“Are you sure you don’t need a map?” The guy at the rental car agency looks confused, like I’d ad-libbed from the customer-service script he memorized.
“Still 7 miles of road one way from downtown, 7 the other, right?”
“Pretty much. But there’s a new traffic light. We have two now.”
There weren’t any when I left Sitka, high school diploma clenched in my hand, on my lips a determined vow never to return. Just like every kid from every small town.
And like most of them, within a year, I was back. Then back again, and again. In the 30 years since I set off from this tiny sliver of the Alaska Panhandle, I’ve taken every excuse possible to return. Not because it’s home—everyone I care about is long gone. It’s simply the spot on the map where the world makes sense to me.
I wheel my bag across asphalt, the air around me thick with the familiar scent of ocean, fish, boat oil, and trees. I find my car at the end of the lot, and I can tell I’m back in Alaska because it’s speckled with eagle poop.
See a place for the first time, you’re never sure you’re looking at the right things. Live in a place, and you see the things that have become your life. But come back to where you once lived, and it sneaks up and surprises you, shows you what you missed before.

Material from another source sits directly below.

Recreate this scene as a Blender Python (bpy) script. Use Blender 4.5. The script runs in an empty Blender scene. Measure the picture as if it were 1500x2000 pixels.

When people find out I grew up in Alaska, they want to hear snow and ice and polar bears. But Sitka is eagles over a whale-filled sea, a rain forest where the only bears are grizzlies. Lots of those. They’d get stuck in your dog door. Or wander down off Gavan Hill to peek in on the school, making social studies class a lot more fun.
Save a traffic light or two, Sitka itself hasn’t changed much. Alaska’s fourth-biggest town, with about 9,000 people, lies on the outer edge of the Alexander Archipelago, the chain of islands that snakes down parallel to the Canadian coast. It’s the only one of Southeast’s towns where you can see the open ocean, stretching away toward Japan, interrupted by tiny barrier islands that make the water in Sitka Sound so smooth that a landing seabird’s wake can be 100 yards long.
While neighbors Juneau, Ketchikan, and Skagway see close to 900,000 cruise ship passengers a year, Sitka gets a fraction of that, about 100,000.
Which means this town has been able to remain itself. Each spring, locals take a lesson from the Native Tlingit and go down to the beach to eat herring eggs straight off sea kelp. There’s no festival or cheeky news stories to announce the event; it’s just something people do, have always done, here.
I pull the car onto Sitka’s main drag and park across from the old bookstore, where I begged for a job at least once a week when I was in high school. I get out and walk over to where the street splits around the town’s main attraction: St. Michael’s Cathedral, the gateway to Sitka and always my first stop.
In 1799, after the Russians killed everything with fur in the rest of Alaska, they moved their capital here, calling it New Archangel. Which didn’t exactly thrill the Tlingit, who’d spent centuries in the place they called Shee At’iká. The major battle came in 1804: The Russians had big ships and lots of gunpowder. The Tlingit understood the landscape. They melted into the forest and kept raiding for another 50 years.
The harried Russians hired Finnish shipwrights to build the double onion domes of St. Michael’s. But that’s not the church standing today. Late on January 2, 1966, someone spotted flames in the cathedral and raised the alarm. Half the town turned out. They broke down the doors, formed a human chain, and retrieved artwork, icons, and statuary as the building burned to the ground around them. Nearly everything vital was saved, nobody was hurt, and the Russian church became Sitka’s church, because the town itself had rescued it.
Each Sunday, services are held in English, Tlingit, and Church Slavonic. Outside, the blue-gray domes blend into the sky’s dripping clouds, the ones that hide the mountaintops most of the year. Tourists call the weather here rain; locals call it Sitka sunshine.
But today I notice something I’ve never seen before. I catch the church from an angle that looks back toward the sea, and it blends right into the waves as they split around the barrier islands that protect the town from the wild Pacific. Maybe that’s really why the Russians hired shipwrights: to make a building out of water, a mirror of sea and rain.
With that in mind, I decide to go see what else might look different to me today. I stop by my favorite reindeer sausage stand for a bite, before climbing back into the car and driving the 7 miles south.